- [Task directions] Gather every line below where "scene" appears.

- [Supplied data]
— Start —

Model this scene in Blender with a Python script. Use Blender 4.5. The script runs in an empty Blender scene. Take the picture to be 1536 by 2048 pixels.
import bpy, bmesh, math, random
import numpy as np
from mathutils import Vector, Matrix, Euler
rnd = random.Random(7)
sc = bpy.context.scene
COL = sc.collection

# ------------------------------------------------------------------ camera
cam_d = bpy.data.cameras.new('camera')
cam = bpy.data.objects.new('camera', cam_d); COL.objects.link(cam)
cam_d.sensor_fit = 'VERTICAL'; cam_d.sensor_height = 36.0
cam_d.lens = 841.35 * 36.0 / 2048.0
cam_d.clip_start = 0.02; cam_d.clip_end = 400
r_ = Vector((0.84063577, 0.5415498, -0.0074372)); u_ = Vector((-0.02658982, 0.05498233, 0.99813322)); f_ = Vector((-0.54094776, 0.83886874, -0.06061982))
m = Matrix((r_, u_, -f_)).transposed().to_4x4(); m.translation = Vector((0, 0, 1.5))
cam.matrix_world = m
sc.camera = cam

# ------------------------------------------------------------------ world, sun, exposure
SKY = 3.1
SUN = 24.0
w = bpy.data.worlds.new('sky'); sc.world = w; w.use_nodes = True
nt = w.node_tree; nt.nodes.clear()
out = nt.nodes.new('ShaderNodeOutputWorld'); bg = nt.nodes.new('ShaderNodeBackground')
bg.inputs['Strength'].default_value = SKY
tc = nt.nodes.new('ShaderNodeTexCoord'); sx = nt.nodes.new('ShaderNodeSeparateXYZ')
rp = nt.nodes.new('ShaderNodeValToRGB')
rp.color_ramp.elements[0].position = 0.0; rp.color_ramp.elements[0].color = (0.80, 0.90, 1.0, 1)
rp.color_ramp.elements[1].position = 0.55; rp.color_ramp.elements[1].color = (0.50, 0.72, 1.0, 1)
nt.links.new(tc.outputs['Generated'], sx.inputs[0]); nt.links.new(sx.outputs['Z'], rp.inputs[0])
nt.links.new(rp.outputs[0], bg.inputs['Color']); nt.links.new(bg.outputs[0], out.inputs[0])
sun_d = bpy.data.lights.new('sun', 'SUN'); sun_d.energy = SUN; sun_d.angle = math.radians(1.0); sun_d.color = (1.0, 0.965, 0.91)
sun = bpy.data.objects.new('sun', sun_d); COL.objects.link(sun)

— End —

- [Solution for this task]
Model this scene in Blender with a Python script. Use Blender 4.5. The script runs in an empty Blender scene. Take the picture to be 1536 by 2048 pixels.
sc = bpy.context.scene